Dataset records:
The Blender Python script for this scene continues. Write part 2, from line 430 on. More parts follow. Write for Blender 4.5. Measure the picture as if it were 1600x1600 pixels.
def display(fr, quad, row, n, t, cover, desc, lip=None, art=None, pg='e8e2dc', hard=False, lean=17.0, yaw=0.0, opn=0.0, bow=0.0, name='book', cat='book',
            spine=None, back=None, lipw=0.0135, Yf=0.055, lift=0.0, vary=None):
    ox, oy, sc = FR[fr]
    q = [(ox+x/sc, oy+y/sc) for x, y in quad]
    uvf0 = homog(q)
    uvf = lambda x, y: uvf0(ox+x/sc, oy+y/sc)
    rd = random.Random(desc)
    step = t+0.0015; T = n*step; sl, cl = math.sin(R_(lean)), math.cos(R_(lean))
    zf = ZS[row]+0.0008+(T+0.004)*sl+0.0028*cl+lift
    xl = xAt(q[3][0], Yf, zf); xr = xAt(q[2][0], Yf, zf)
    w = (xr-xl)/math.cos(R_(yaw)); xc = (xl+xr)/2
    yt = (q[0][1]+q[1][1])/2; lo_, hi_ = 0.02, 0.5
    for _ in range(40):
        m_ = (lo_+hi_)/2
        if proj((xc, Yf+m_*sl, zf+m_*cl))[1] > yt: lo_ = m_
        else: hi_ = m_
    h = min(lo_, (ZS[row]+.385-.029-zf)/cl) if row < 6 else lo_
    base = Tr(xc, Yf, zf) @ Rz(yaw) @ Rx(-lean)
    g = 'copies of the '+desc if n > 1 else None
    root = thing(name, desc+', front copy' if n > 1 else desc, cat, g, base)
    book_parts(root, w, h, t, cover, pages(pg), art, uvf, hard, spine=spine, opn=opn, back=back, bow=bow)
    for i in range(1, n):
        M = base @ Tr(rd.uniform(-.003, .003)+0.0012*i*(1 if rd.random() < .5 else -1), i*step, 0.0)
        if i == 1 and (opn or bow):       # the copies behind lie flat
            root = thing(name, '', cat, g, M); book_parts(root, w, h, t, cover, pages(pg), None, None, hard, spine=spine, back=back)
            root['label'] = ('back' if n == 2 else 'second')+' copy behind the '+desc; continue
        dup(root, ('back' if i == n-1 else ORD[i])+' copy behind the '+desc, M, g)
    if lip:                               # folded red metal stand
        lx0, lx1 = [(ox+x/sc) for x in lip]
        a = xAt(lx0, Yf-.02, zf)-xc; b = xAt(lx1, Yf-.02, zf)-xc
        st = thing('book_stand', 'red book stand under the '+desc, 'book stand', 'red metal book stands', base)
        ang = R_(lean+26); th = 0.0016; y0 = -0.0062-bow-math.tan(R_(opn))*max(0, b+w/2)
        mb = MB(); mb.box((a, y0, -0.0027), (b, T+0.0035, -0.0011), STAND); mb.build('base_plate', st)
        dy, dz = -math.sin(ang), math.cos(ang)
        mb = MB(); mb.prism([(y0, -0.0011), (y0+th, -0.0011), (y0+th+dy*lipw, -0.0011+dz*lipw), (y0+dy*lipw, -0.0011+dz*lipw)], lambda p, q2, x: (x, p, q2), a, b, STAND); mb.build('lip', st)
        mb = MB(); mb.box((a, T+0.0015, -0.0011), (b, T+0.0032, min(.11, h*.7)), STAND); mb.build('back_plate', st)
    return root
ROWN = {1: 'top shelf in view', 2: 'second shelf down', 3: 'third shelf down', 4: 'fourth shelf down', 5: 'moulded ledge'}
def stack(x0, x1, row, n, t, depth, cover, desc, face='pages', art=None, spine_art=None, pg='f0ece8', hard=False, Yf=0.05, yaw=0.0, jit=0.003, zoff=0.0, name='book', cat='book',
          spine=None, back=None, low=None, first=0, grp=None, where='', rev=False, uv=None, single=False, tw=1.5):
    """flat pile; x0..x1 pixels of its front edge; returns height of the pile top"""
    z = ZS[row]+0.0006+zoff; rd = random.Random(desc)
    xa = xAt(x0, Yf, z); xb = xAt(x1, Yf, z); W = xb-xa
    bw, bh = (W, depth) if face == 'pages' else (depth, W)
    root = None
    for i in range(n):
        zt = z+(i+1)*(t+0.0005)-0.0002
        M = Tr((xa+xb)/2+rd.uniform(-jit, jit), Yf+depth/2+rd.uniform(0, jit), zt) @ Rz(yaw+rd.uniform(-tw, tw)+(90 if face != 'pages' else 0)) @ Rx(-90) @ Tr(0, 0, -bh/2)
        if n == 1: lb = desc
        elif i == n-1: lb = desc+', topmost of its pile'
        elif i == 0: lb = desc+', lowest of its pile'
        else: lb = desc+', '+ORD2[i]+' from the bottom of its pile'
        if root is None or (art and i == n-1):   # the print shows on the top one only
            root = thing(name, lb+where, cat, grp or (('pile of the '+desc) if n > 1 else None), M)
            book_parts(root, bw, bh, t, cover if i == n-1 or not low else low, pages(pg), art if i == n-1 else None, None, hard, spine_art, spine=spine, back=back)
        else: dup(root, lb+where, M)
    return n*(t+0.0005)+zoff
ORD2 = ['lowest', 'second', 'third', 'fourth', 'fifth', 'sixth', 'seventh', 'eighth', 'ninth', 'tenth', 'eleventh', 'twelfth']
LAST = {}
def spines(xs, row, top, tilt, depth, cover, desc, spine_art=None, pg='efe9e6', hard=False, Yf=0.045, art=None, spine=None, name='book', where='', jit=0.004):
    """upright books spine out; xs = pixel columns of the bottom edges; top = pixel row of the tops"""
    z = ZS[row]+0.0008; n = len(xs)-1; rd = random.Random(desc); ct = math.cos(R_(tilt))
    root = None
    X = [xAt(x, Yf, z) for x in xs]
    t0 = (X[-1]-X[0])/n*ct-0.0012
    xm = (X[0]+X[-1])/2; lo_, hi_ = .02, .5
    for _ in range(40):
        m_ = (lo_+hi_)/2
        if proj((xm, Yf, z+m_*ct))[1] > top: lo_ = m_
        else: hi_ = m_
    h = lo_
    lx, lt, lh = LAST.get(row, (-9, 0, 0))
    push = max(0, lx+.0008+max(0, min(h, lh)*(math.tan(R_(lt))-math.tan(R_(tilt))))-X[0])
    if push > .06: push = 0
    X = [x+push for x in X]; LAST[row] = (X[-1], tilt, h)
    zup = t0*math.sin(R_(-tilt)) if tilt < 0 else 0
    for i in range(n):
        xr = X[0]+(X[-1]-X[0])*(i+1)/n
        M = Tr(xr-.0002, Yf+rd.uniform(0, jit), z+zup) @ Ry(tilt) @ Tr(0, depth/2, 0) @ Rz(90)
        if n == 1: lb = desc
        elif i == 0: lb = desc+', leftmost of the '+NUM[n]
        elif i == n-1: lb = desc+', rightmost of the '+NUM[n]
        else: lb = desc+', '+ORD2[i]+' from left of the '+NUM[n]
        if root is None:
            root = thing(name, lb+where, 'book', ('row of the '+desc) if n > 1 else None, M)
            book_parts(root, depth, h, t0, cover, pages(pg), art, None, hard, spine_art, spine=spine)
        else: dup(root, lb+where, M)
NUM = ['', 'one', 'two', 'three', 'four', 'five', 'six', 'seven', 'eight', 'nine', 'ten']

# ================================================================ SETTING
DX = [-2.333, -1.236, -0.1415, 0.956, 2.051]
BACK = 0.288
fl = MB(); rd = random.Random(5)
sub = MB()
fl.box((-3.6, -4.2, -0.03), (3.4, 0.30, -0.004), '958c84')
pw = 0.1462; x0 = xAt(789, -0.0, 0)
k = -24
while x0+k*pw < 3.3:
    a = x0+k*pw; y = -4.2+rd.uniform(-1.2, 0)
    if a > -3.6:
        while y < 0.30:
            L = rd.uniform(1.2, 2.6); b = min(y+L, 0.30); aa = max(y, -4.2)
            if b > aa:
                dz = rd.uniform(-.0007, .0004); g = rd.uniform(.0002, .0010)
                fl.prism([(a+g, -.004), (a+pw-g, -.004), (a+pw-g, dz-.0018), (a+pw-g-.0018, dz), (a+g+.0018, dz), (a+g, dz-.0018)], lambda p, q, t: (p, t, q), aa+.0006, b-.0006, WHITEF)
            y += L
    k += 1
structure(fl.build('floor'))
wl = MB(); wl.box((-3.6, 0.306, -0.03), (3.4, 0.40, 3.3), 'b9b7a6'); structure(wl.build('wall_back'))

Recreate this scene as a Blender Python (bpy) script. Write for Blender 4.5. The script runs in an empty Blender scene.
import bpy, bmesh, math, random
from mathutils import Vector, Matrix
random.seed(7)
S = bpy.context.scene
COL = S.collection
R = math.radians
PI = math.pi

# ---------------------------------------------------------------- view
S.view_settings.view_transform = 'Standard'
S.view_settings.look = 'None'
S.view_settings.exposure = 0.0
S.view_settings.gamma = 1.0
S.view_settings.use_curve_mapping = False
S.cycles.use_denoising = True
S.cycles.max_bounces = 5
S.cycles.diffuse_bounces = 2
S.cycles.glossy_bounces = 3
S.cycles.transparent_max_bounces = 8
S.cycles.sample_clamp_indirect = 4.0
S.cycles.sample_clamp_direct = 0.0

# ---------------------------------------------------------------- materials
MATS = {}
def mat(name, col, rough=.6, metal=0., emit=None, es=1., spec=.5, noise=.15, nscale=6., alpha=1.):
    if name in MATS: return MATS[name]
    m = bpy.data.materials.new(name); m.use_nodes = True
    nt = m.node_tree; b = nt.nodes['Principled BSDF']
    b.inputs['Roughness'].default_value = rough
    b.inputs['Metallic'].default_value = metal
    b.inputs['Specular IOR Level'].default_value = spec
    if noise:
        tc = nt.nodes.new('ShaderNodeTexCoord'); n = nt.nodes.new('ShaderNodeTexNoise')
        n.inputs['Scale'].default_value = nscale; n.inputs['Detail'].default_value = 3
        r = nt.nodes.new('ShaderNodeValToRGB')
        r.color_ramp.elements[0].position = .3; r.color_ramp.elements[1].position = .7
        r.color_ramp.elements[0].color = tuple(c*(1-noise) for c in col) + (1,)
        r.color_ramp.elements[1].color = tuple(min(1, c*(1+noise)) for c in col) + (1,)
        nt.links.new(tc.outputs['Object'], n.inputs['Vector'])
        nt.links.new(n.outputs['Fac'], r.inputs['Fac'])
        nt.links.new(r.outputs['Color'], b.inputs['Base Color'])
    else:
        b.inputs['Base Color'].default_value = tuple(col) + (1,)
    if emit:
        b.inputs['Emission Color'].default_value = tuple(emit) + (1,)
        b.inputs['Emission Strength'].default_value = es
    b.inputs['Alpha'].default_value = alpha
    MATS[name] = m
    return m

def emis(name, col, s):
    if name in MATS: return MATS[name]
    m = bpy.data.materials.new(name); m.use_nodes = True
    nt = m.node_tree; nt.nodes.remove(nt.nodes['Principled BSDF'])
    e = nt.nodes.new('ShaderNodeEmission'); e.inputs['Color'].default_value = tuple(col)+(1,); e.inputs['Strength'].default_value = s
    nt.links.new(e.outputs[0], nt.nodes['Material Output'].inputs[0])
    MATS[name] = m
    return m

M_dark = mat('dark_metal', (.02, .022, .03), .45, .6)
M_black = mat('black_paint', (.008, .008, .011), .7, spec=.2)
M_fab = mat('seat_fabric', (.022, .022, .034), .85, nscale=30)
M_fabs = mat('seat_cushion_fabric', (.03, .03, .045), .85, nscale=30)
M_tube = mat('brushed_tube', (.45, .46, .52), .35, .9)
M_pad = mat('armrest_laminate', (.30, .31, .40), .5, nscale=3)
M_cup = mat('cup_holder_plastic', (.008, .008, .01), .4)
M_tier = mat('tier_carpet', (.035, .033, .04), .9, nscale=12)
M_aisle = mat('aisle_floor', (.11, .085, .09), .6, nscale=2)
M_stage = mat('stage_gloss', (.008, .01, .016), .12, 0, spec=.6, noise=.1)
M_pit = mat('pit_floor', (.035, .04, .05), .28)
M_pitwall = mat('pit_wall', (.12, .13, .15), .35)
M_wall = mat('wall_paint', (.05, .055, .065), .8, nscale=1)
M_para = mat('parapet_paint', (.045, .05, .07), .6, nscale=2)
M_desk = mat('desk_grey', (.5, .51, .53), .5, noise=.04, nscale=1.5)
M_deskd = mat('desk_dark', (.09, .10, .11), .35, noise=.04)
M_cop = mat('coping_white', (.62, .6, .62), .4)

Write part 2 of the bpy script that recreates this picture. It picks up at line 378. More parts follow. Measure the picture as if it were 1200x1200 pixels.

> Your goal
In the listing above, locate the line containing "Recreate this scene" and the line containing "S.cycles.sample_clamp_direct = 0.0". Extract those two lines and every line between them, exactly as written, and only those.

> Exercise response
Recreate this scene as a Blender Python (bpy) script. Write for Blender 4.5. The script runs in an empty Blender scene.
import bpy, bmesh, math, random
from mathutils import Vector, Matrix
random.seed(7)
S = bpy.context.scene
COL = S.collection
R = math.radians
PI = math.pi

# ---------------------------------------------------------------- view
S.view_settings.view_transform = 'Standard'
S.view_settings.look = 'None'
S.view_settings.exposure = 0.0
S.view_settings.gamma = 1.0
S.view_settings.use_curve_mapping = False
S.cycles.use_denoising = True
S.cycles.max_bounces = 5
S.cycles.diffuse_bounces = 2
S.cycles.glossy_bounces = 3
S.cycles.transparent_max_bounces = 8
S.cycles.sample_clamp_indirect = 4.0
S.cycles.sample_clamp_direct = 0.0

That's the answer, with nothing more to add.